● **THE REQUEST**: Copy everything from the line with "What Blender Python" down to the line with "sc.camera = cam", inclusive of both, exactly as written; leave out all pictures.
======== RECORDS FOR PROCESSING
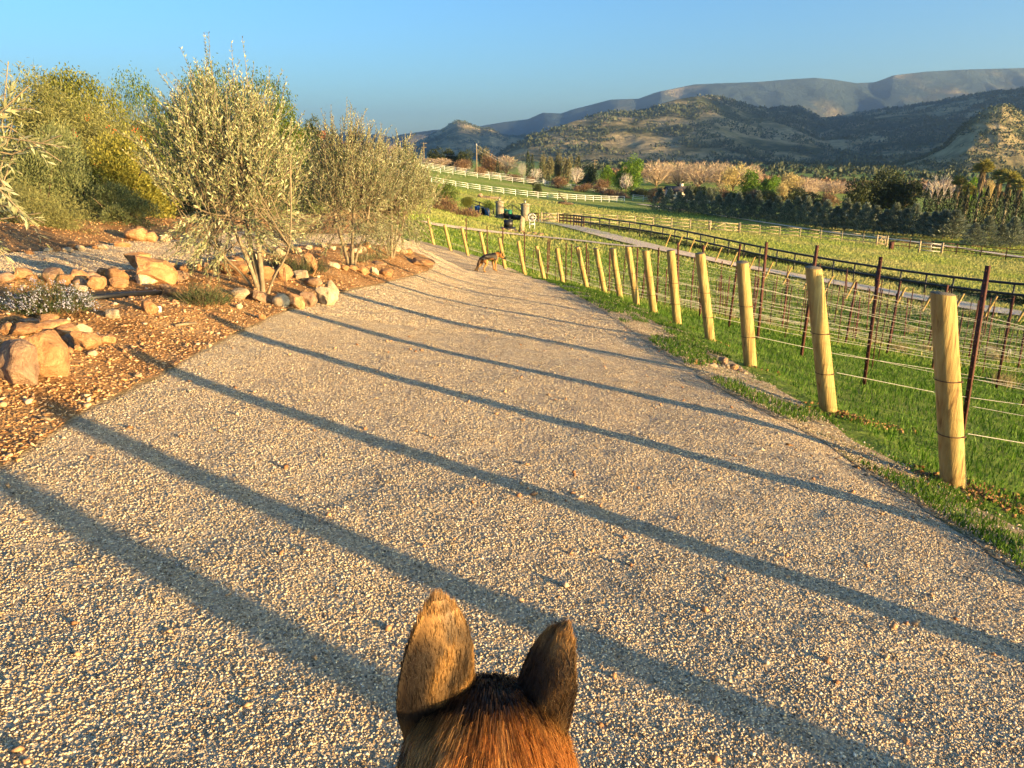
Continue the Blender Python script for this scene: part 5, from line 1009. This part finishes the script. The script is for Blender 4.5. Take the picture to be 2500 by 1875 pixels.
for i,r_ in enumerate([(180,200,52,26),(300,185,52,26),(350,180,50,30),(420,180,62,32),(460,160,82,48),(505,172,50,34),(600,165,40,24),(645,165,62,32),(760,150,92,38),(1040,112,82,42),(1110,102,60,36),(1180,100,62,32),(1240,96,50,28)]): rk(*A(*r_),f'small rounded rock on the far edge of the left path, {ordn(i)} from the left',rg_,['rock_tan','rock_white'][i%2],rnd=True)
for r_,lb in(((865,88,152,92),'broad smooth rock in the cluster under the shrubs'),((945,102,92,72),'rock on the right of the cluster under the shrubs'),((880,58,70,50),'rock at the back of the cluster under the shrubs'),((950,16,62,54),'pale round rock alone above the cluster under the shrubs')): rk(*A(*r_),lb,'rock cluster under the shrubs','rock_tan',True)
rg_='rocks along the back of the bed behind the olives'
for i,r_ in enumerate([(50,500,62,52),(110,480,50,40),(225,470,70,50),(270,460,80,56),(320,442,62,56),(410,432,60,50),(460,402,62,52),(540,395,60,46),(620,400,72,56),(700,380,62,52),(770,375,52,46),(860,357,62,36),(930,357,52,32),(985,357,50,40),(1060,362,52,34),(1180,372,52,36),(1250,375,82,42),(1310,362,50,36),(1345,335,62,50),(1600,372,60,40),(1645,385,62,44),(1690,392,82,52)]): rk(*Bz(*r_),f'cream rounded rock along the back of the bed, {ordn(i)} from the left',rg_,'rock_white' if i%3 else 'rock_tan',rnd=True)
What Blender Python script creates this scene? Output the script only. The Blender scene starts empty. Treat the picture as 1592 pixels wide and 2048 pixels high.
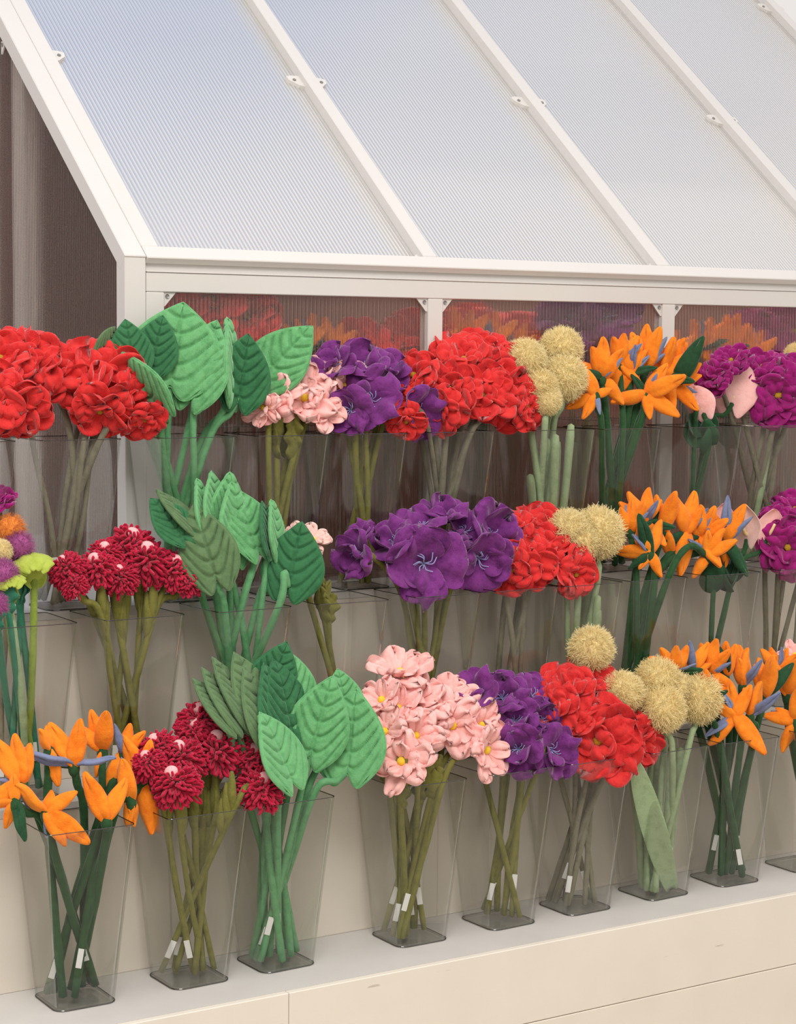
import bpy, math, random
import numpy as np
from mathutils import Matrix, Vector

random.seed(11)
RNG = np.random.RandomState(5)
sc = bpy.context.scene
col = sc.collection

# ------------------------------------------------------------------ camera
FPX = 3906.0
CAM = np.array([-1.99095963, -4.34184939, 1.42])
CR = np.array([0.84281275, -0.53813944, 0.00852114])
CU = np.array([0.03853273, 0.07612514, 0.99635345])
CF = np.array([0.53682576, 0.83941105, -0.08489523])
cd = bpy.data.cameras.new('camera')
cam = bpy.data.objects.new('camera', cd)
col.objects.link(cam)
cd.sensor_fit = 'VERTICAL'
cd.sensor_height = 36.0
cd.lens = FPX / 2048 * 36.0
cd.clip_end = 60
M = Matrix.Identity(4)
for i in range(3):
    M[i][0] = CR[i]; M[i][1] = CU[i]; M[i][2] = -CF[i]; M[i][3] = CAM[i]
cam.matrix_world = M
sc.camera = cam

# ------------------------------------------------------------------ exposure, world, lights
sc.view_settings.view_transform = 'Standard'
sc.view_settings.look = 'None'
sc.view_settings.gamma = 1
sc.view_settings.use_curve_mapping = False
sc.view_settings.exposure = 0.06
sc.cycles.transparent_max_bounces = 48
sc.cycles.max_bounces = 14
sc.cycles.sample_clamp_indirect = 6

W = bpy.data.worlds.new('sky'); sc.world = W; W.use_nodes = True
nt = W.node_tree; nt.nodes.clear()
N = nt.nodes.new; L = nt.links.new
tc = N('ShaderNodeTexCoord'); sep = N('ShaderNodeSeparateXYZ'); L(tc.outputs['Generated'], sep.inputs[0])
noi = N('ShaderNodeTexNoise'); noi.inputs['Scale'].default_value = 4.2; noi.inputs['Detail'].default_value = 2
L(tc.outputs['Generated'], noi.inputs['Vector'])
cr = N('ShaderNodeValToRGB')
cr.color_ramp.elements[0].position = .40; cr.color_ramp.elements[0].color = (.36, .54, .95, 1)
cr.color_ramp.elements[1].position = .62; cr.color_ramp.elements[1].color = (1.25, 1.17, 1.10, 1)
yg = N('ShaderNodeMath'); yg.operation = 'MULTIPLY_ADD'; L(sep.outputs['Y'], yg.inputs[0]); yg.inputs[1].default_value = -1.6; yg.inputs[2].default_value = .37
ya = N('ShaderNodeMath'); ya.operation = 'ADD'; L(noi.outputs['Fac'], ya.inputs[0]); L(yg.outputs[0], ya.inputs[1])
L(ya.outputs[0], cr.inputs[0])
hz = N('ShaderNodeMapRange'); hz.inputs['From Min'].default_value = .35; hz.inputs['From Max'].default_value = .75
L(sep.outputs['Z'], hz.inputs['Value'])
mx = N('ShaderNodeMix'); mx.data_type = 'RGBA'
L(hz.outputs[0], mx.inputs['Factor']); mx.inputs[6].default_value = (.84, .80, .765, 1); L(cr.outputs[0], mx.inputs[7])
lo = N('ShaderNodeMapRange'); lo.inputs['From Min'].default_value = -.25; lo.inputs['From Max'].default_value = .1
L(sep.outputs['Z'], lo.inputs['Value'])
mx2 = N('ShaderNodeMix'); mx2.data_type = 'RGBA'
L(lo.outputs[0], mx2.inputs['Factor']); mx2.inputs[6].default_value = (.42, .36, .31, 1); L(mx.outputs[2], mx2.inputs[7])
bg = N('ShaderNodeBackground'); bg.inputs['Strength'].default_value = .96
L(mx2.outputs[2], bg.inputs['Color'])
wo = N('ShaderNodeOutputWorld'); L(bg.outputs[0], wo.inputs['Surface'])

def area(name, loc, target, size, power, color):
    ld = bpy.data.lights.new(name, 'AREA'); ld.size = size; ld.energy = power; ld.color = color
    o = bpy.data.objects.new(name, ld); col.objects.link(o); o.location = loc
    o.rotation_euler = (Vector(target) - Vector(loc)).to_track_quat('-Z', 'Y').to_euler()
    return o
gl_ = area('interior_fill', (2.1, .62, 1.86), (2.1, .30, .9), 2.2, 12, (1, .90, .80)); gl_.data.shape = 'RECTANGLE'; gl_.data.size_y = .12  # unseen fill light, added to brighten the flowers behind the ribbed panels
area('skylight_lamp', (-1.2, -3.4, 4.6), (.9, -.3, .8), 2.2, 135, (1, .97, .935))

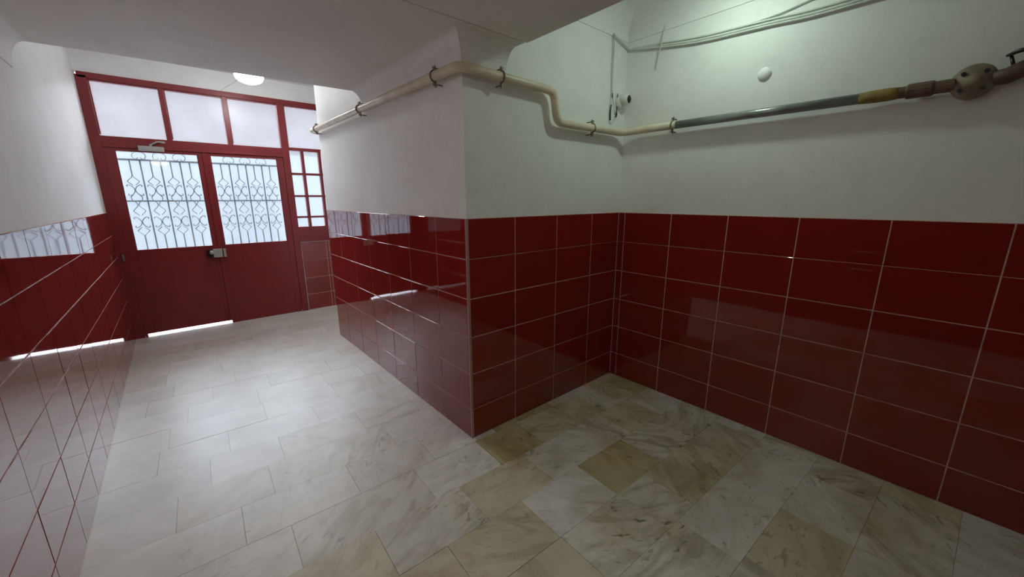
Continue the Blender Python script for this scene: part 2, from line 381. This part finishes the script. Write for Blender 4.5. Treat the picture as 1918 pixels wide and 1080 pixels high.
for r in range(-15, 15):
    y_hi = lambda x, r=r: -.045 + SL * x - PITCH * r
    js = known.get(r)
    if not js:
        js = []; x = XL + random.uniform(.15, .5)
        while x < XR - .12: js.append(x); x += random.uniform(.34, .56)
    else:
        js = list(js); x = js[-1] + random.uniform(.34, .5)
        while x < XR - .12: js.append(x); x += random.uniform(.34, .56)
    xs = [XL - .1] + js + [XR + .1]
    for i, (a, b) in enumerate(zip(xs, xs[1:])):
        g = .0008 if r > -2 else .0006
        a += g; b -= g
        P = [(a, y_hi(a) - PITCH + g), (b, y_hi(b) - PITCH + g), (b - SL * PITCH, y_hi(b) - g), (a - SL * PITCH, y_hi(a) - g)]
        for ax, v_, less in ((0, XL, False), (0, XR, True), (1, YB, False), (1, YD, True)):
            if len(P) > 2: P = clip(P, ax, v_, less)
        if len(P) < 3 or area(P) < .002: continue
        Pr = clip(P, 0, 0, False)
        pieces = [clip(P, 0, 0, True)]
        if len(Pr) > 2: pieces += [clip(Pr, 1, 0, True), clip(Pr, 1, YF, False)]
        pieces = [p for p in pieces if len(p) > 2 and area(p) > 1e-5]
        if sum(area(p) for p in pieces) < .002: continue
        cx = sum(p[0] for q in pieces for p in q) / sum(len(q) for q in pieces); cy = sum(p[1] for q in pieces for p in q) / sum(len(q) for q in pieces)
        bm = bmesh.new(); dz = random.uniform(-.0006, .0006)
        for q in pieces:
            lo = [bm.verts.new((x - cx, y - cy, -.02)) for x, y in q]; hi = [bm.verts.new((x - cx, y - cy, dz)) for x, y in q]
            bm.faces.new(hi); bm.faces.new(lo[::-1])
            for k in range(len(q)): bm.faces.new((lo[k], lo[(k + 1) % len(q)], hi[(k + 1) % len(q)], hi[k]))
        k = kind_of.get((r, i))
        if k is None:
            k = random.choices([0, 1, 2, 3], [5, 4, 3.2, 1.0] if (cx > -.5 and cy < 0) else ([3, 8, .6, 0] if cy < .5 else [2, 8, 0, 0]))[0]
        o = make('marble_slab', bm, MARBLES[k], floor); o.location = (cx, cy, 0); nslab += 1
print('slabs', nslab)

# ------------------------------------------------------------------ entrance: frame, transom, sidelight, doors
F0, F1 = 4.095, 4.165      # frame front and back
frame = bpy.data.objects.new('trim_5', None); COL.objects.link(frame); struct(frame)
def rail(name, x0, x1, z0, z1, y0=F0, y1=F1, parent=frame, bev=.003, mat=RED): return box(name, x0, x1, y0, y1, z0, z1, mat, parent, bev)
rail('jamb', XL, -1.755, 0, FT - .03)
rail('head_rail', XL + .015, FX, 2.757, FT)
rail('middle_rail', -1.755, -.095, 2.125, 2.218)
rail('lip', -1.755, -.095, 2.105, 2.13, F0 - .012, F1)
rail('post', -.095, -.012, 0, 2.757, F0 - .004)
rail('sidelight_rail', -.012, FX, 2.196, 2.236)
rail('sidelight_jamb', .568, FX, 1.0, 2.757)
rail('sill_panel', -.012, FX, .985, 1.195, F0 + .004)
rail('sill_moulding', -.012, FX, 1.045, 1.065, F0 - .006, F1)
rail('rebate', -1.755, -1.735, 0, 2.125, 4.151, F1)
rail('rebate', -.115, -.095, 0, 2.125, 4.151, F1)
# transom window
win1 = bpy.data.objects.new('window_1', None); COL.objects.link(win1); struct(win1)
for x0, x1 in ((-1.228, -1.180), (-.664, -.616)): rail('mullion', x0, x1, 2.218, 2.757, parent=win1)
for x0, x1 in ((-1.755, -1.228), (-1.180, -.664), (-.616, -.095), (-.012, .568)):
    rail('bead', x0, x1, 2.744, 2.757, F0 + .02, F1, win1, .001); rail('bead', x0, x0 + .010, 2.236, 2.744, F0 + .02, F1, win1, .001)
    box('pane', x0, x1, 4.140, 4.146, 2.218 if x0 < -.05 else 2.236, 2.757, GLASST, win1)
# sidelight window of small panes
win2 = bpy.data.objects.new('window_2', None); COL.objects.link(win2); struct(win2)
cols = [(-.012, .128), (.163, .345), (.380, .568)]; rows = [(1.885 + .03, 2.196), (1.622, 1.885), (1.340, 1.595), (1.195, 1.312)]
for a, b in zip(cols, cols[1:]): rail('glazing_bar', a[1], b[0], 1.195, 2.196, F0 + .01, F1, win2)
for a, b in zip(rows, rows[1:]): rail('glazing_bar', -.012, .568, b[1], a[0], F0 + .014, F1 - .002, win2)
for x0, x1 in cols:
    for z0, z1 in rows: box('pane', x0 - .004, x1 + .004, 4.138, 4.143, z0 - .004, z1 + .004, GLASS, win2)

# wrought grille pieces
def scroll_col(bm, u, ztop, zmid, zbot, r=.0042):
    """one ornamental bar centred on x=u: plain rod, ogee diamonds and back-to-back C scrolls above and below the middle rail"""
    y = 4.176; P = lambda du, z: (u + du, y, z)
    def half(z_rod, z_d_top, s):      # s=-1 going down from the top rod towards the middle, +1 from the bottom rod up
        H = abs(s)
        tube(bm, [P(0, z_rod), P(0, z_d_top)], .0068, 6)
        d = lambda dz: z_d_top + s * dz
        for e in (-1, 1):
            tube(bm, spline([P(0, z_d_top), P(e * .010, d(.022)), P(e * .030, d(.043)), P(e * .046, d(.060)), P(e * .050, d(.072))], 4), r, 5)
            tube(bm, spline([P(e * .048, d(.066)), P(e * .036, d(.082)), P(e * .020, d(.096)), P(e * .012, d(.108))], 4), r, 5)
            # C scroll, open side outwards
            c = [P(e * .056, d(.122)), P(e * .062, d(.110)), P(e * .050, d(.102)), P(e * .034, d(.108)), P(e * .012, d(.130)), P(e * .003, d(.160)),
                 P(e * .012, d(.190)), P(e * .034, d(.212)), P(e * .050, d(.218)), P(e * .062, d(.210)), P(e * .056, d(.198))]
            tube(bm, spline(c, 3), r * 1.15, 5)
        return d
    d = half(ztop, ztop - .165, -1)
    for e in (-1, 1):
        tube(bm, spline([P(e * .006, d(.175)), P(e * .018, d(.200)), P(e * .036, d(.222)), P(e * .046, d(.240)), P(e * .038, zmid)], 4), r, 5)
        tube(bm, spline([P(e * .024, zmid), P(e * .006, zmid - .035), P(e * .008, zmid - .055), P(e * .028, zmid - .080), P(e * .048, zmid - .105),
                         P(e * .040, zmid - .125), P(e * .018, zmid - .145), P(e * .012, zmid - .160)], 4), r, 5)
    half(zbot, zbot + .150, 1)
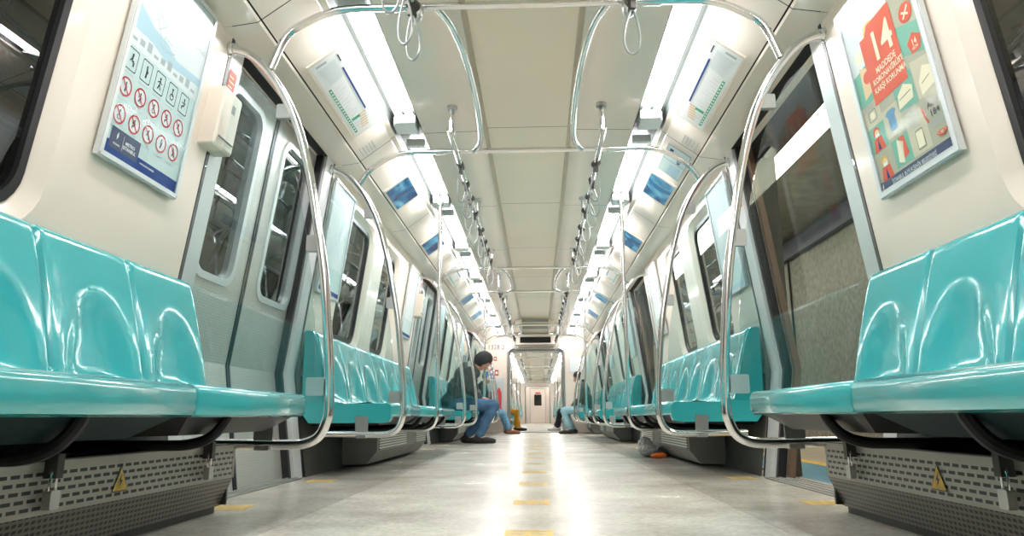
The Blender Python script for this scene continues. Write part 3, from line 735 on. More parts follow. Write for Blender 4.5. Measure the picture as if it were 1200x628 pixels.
================
● **ANSWER TO THIS EXERCISE**:
What Blender Python script creates this scene? Output the script only. The Blender scene starts empty. Treat the picture as 1592 pixels wide and 2048 pixels high.
import bpy, math, random
import numpy as np
from mathutils import Matrix, Vector

random.seed(11)
RNG = np.random.RandomState(5)
sc = bpy.context.scene
col = sc.collection

# ------------------------------------------------------------------ camera
FPX = 3906.0
CAM = np.array([-1.99095963, -4.34184939, 1.42])
CR = np.array([0.84281275, -0.53813944, 0.00852114])
CU = np.array([0.03853273, 0.07612514, 0.99635345])
CF = np.array([0.53682576, 0.83941105, -0.08489523])
cd = bpy.data.cameras.new('camera')
cam = bpy.data.objects.new('camera', cd)
col.objects.link(cam)
cd.sensor_fit = 'VERTICAL'
cd.sensor_height = 36.0
cd.lens = FPX / 2048 * 36.0
cd.clip_end = 60
M = Matrix.Identity(4)
for i in range(3):
    M[i][0] = CR[i]; M[i][1] = CU[i]; M[i][2] = -CF[i]; M[i][3] = CAM[i]
cam.matrix_world = M
sc.camera = cam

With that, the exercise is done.